- _WORK TO DO_: Pull every line containing "scene" out of the material below.

○ ○ ○ ○ ○

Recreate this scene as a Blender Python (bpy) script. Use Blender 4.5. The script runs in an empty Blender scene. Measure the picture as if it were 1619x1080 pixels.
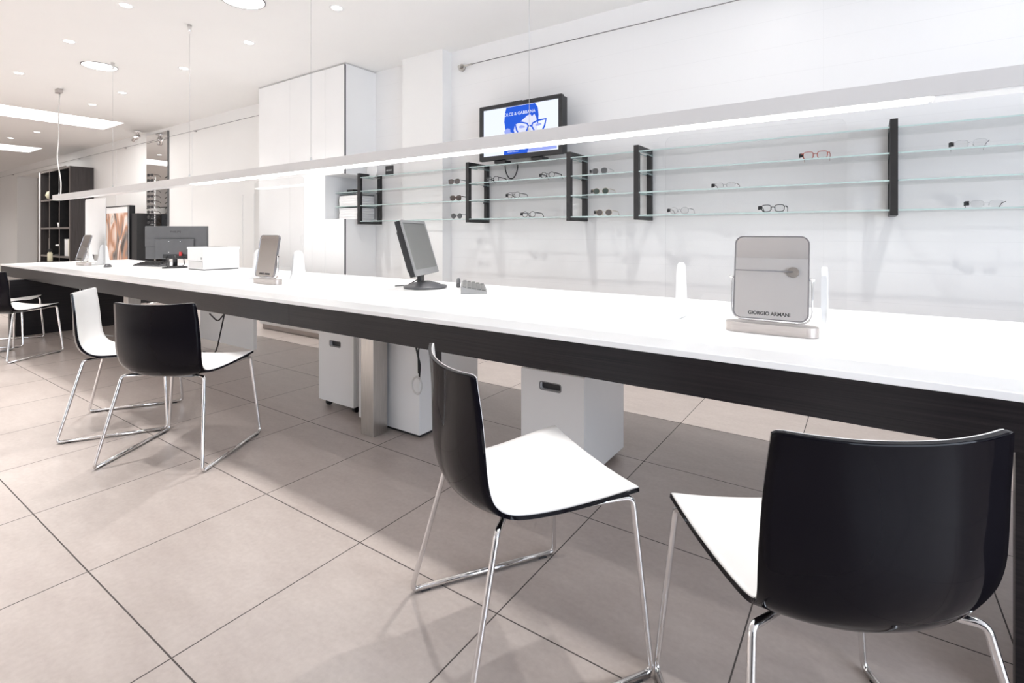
import bpy, bmesh, math, random
from mathutils import Vector, Matrix
random.seed(7)
PI = math.pi
scn = bpy.context.scene
COL = scn.collection

# ------------------------------------------------------------------ camera
H = 1.093
cam_d = bpy.data.cameras.new('camera')
cam = bpy.data.objects.new('camera', cam_d)
COL.objects.link(cam)
cam.location = (0, 0, H)
cam.rotation_euler = (PI/2, 0, math.radians(34.44))
cam_d.sensor_width = 36.0
cam_d.lens = 36.0*810/1619
cam_d.shift_y = (370-540)/1619
cam_d.clip_start = 0.05
cam_d.clip_end = 200
scn.camera = cam

# ------------------------------------------------------------------ world, exposure
K_WIN, K_FRONT_FILL, K_SPOT, K_SPOTB, K_AISLE_FILL, K_WASH_FILL, K_BAR, K_ROUND, K_COFFER, K_WORLD = 195, 56, 10, 78, 150, 4, 5.5, 6, 7, 0.75
w = bpy.data.worlds.new('daylight'); scn.world = w
w.use_nodes = True
w.node_tree.nodes['Background'].inputs[0].default_value = (0.80, 0.88, 1.0, 1)
w.node_tree.nodes['Background'].inputs[1].default_value = K_WORLD
scn.view_settings.view_transform = 'Standard'
scn.view_settings.look = 'None'
scn.view_settings.gamma = 1.0
scn.view_settings.exposure = 0.21
scn.view_settings.use_curve_mapping = False
scn.cycles.max_bounces = 10
scn.cycles.diffuse_bounces = 6
scn.cycles.glossy_bounces = 5
scn.cycles.transmission_bounces = 8
scn.cycles.transparent_max_bounces = 16
scn.cycles.caustics_reflective = False
scn.cycles.caustics_refractive = False
scn.cycles.sample_clamp_indirect = 6


def area(name, loc, rot, sx, sy, power, color=(1, 1, 1), spread=PI):
    l = bpy.data.lights.new(name, 'AREA'); l.shape = 'RECTANGLE'
    l.size = sx; l.size_y = sy; l.energy = power; l.color = color; l.spread = spread
    o = bpy.data.objects.new(name, l); COL.objects.link(o)
    o.location = loc; o.rotation_euler = rot
    return o
# daylight through the right shop window, and soft fill from an added front window
area('window_daylight', (4.35, -0.6, 1.45), (0, PI/2, 0), 2.3, 4.2, K_WIN, (0.78, 0.87, 1.0))
area('front_window_daylight', (-6.95, -3.55, 1.45), (PI/2, 0, 0), 6.8, 2.3, K_FRONT_FILL, (1.0, 0.97, 0.94))

# ------------------------------------------------------------------ materials
def mat(name, col, rough=0.5, metal=0.0, spec=0.5, coat=0.0, trans=0.0, emit=None, es=0.0, ior=1.45):
    m = bpy.data.materials.new(name); m.use_nodes = True
    b = m.node_tree.nodes['Principled BSDF']
    b.inputs['Base Color'].default_value = (*col, 1)
    b.inputs['Roughness'].default_value = rough
    b.inputs['Metallic'].default_value = metal
    b.inputs['Specular IOR Level'].default_value = spec
    b.inputs['Coat Weight'].default_value = coat
    b.inputs['Transmission Weight'].default_value = trans
    b.inputs['IOR'].default_value = ior
    if emit:
        b.inputs['Emission Color'].default_value = (*emit, 1)
        b.inputs['Emission Strength'].default_value = es
    return m
def bsdf(m): return m.node_tree.nodes['Principled BSDF']
def noisy(m, c1, c2, scale=(1, 1, 1), s=5.0, detail=6, bump=0.0, obj=True):
    nt = m.node_tree; N = nt.nodes; L = nt.links
    tc = N.new('ShaderNodeTexCoord'); mp = N.new('ShaderNodeMapping'); mp.inputs['Scale'].default_value = scale
    nz = N.new('ShaderNodeTexNoise'); nz.inputs['Scale'].default_value = s; nz.inputs['Detail'].default_value = detail
    cr = N.new('ShaderNodeValToRGB')
    cr.color_ramp.elements[0].position = 0.3; cr.color_ramp.elements[1].position = 0.7
    cr.color_ramp.elements[0].color = (*c1, 1); cr.color_ramp.elements[1].color = (*c2, 1)
    L.new(tc.outputs['Object'], mp.inputs[0]); L.new(mp.outputs[0], nz.inputs[0]); L.new(nz.outputs[0], cr.inputs[0])
    L.new(cr.outputs[0], bsdf(m).inputs['Base Color'])
    if bump:
        bp = N.new('ShaderNodeBump'); bp.inputs['Strength'].default_value = bump; bp.inputs['Distance'].default_value = 0.002
        L.new(nz.outputs[0], bp.inputs['Height']); L.new(bp.outputs[0], bsdf(m).inputs['Normal'])
    return m

M = {}
M['wall'] = noisy(mat('wall_paint', (0.83, 0.82, 0.81), 0.55), (0.825, 0.82, 0.81), (0.84, 0.835, 0.825), s=2)
M['ceiling'] = noisy(mat('ceiling_paint', (0.84, 0.83, 0.82), 0.8), (0.835, 0.83, 0.82), (0.85, 0.845, 0.835), s=2)
M['grey_wall'] = noisy(mat('pale_paint', (0.78, 0.77, 0.76), 0.6), (0.77, 0.76, 0.75), (0.79, 0.78, 0.77), s=2)
M['cabinet'] = noisy(mat('white_lacquer', (0.85, 0.85, 0.85), 0.3), (0.84, 0.84, 0.84), (0.86, 0.86, 0.86), s=3)
M['worktop'] = noisy(mat('white_worktop', (0.9, 0.9, 0.9), 0.3), (0.89, 0.89, 0.89), (0.91, 0.91, 0.91), s=4)
M['white'] = noisy(mat('white_plastic', (0.86, 0.86, 0.86), 0.28), (0.85, 0.85, 0.85), (0.87, 0.87, 0.87), s=6)
M['seat_white'] = noisy(mat('seat_white', (0.74, 0.73, 0.72), 0.35), (0.73, 0.72, 0.71), (0.75, 0.74, 0.73), s=8)
M['lamp_body'] = noisy(mat('lamp_aluminium', (0.66, 0.65, 0.645), 0.4), (0.65, 0.64, 0.635), (0.67, 0.66, 0.655), s=6)
M['black_gloss'] = noisy(mat('black_gloss', (0.004, 0.003, 0.006), 0.06, spec=0.16), (0.0035, 0.003, 0.005), (0.005, 0.004, 0.007), s=3)
M['black'] = noisy(mat('black_plastic', (0.02, 0.02, 0.022), 0.4), (0.018, 0.018, 0.02), (0.025, 0.025, 0.027), s=9)
M['dark_grey'] = noisy(mat('dark_grey_plastic', (0.10, 0.10, 0.105), 0.35), (0.095, 0.095, 0.10), (0.11, 0.11, 0.115), s=9)
M['mid_grey'] = noisy(mat('mid_grey_plastic', (0.26, 0.26, 0.26), 0.35), (0.25, 0.25, 0.25), (0.28, 0.28, 0.28), s=9)
M['screen_grey'] = noisy(mat('matt_screen', (0.16, 0.16, 0.155), 0.35), (0.155, 0.155, 0.15), (0.165, 0.165, 0.16), s=9)
M['bracket'] = noisy(mat('black_steel', (0.022, 0.021, 0.022), 0.38, metal=0.2), (0.02, 0.02, 0.021), (0.03, 0.028, 0.028), s=12)
M['chrome'] = noisy(mat('chrome', (0.78, 0.77, 0.77), 0.09, metal=1), (0.76, 0.75, 0.75), (0.80, 0.79, 0.79), s=5)
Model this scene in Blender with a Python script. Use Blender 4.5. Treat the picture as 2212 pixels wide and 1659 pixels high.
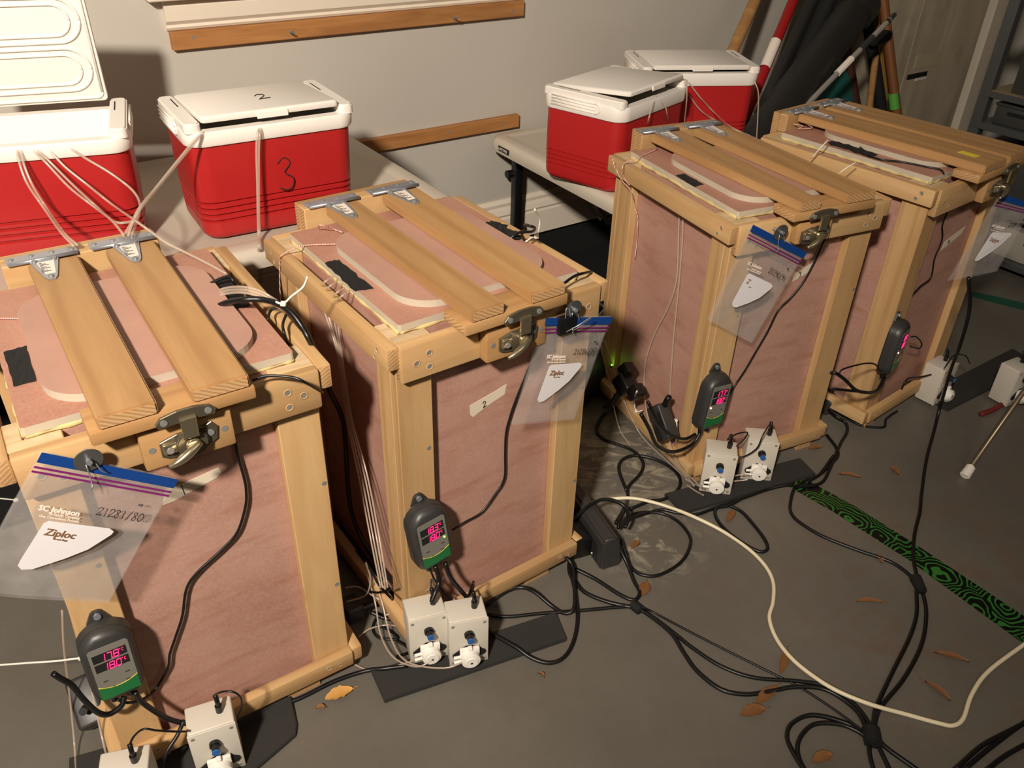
import bpy, bmesh, math, random
import numpy as np
from mathutils import Vector, Matrix, Euler
random.seed(7)
PI = math.pi
scn = bpy.context.scene
for o in list(bpy.data.objects): bpy.data.objects.remove(o)
COL = scn.collection

# ------------------------------------------------------------------ camera
F, CH, PIT, ROL = 1810.85, 1.28173, 0.582951, 0.0303631
CX, CY = 1106.0, 829.5
_f = Vector((0, math.cos(PIT), -math.sin(PIT))); _r0 = Vector((1, 0, 0)); _u0 = _r0.cross(_f)
_r = math.cos(ROL)*_r0 + math.sin(ROL)*_u0
_u = -math.sin(ROL)*_r0 + math.cos(ROL)*_u0
CAM = Vector((0, 0, CH))
cd = bpy.data.cameras.new('camera'); cam = bpy.data.objects.new('camera', cd); COL.objects.link(cam)
cd.sensor_width = 36.0; cd.lens = F/2212*36.0; cd.clip_start = 0.02; cd.clip_end = 60
cam.matrix_world = Matrix(((_r.x, _u.x, -_f.x, 0), (_r.y, _u.y, -_f.y, 0), (_r.z, _u.z, -_f.z, CH), (0, 0, 0, 1)))
scn.camera = cam

# ------------------------------------------------------------------ world and lamps
w = bpy.data.worlds.new('room'); scn.world = w; w.use_nodes = True
w.node_tree.nodes['Background'].inputs[0].default_value = (1.0, 0.90, 0.80, 1)
w.node_tree.nodes['Background'].inputs[1].default_value = 0.15
def spot(name, loc, aim, power, col, size, angle, blend):
    l = bpy.data.lights.new(name, 'SPOT'); l.energy = power; l.color = col; l.shadow_soft_size = size
    l.spot_size = angle; l.spot_blend = blend
    o = bpy.data.objects.new(name, l); COL.objects.link(o); o.location = loc
    o.rotation_euler = (Vector(aim)-Vector(loc)).to_track_quat('-Z', 'Y').to_euler()
    return o
spot('ceiling_lamp', (-0.55, -0.95, 2.32), (-0.75, 1.75, 1.0), 560, (1.0, 0.89, 0.76), 0.09, math.radians(97), 1.0)
def arealight(name, loc, aim, power, col, sx, sy):
    l = bpy.data.lights.new(name, 'AREA'); l.energy = power; l.color = col; l.shape = 'RECTANGLE'; l.size = sx; l.size_y = sy
    o = bpy.data.objects.new(name, l); COL.objects.link(o); o.location = loc
    o.rotation_euler = (Vector(aim)-Vector(loc)).to_track_quat('-Z', 'Y').to_euler()
arealight('ceiling_fixture', (1.6, -0.3, 2.38), (1.2, 1.6, 0.2), 8, (1.0, 0.88, 0.72), 1.2, 0.3)
scn.view_settings.view_transform = 'Standard'; scn.view_settings.look = 'None'
scn.view_settings.gamma = 1.0; scn.view_settings.use_curve_mapping = False
scn.view_settings.exposure = 0.0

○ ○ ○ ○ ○

- _REPLY_:
Recreate this scene as a Blender Python (bpy) script. Use Blender 4.5. The script runs in an empty Blender scene. Measure the picture as if it were 1619x1080 pixels.
scn = bpy.context.scene
Model this scene in Blender with a Python script. Use Blender 4.5. Treat the picture as 2212 pixels wide and 1659 pixels high.
scn = bpy.context.scene